6. He’s not quite as bad a dancer as he seems in Friday the 13th, Part IV: “The dance that is now seen a lot on the internet was more syncopated than it might seem. The original music was AC DC’s “Back in Black.” I asked them to play that for the actual filming of the scene which they did, but the music they used in the soundtrack was something that was less syncopated to the dance. It was always an an unusual way to dance, but probably made even more unusual by the non-fitting music put over it.”
7. Why his middle name is Hellion: “My father Bruce Glover is an actor… His middle name is Herbert. He never liked his middle name Herbert. So as a young struggling actor in New York he would say to himself “I am Bruce H. Glover, Bruce Hellion Glover. I am a hellion a troublemaker.” And that would make him feel good. He told my mother this was his real middle name. When they were married she saw him writing on the marriage certificate Bruce Herbert Glover and she thought ‘Who am I marrying?’ They gave Hellion to me as my real middle name.”
8. Glover’s surrealistic first film, What Is It?, was his way of commenting on the mainstream film industry’s self-censorship: “What Is It? is not a film about Down’s Syndrome but my psychological reaction to the corporate restraints that have happened in the last 20 to 30 years in film making.
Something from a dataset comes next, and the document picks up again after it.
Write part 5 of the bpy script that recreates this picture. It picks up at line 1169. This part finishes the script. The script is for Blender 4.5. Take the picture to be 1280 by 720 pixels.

Specifically anything that can possibly make an audience uncomfortable is necessarily excised or the film will not be corporately funded or distributed. This is damaging to the culture because it is the very moment when an audience member sits back in their chair looks up at the screen and thinks to their self “Is this right what I am watching? Is this wrong what I am watching? Should I be here? Should the filmmaker have made this? What is it?…What is it that is taboo in the culture? What does it mean that taboo has been ubiquitously excised in this culture’s media? What does it mean to the culture when it does not properly process taboo in it’s media?’ It is a bad thing because when questions are not being asked because these kinds of questions are when people are having a truly educational experience. For the culture to not be able to ask questions leads towards a non educational experience and that is what is happening in this culture. This stupefies this culture and that is of course a bad thing. So What Is It? Is a direct reaction to the contents this culture’s media. I would like people to think for themselves.”
9. Glover shoots his films at a 17th-century chateau in the Czech Republic: “I have converted its former horse stables in to film shooting stages. Czech is another culture and another language and I need to build up to complex productions…The sets for my next film productions were in construction for over two years now…These films will be relatively affordable by utilizing the basic set structures that can be slightly re-worked for variations and yet each film will feel separate from one another in look and style yet still cinematically pleasing.”
10. His next film will be a collaboration with his dad: “My father, Bruce Glover, is also an actor who has appeared in such films as Chinatown and Diamonds Are Forever and he and I have not yet acted together on film. The project with my father is the next film I am currently preparing to make as a director/producer. This will be the first role I have written for myself to act that will be written primarily as an acting role, as opposed to a role that was written for the character I play to merely serve the structure.”
11. His favorite novel is Crime and Punishment: “The descriptive ability by Dostoyevsky and his story structure and moral sense is unsurpassed by anything I have ever read.”
12. A lot of his answers were pre-written: “The way I normally answer questions is from a 1600 word document that I have saved from my written interviews over the last 9 years of touring with my live shows and feature films I have directed. This means I can use that resource to answer certain commonly asked questions and respond in more detail to less commonly asked questions.”